Thank you very much.
We've heard many times, “We want the CBC to be like the BBC. The BBC has excellent programming and it's non-advertising.”
I'd say there are two problems with that model. Number one, my riding is the size of Great Britain. It has 85,000 people; 13% of them listen to Cree radio, 35% listen to francophone radio, and the rest, English radio. So our markets are substantially different. The other thing is that I haven't seen anybody, from any of our parties, put up their hand and offer the $500 million that we're going to lose in commercial advertising.
So we're in a bit of a conundrum with the CBC, because people say we want quality programming, but we want it to be relevant. So if we want quality programming, we shouldn't be chasing ratings. If we don't have ratings, they say nobody is watching it, so why should we be spending $1 billion or $1.5 billion on programs that nobody watches? So the snake ends up eating its own tail as it's trying to catch up.

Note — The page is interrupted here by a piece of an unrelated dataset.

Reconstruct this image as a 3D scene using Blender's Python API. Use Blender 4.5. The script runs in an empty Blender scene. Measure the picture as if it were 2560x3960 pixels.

I'm setting this up because it seems to me we've heard nothing about this documentary channel. I'm just throwing this out for your feedback. I'm wondering whether or not we have an opportunity, actually, to set up a separate service that is non-advertising, that is based on content, where we have the best of Canadian programming on a stream that is not trying to change what we're doing on the CBC on our commercial revenue with Hockey Night in Canada and competing with drama and reality shows, that we actually have a possibility with this other network to put out the best of everything that we're producing.
What's your perspective on this, particularly from the documentary world?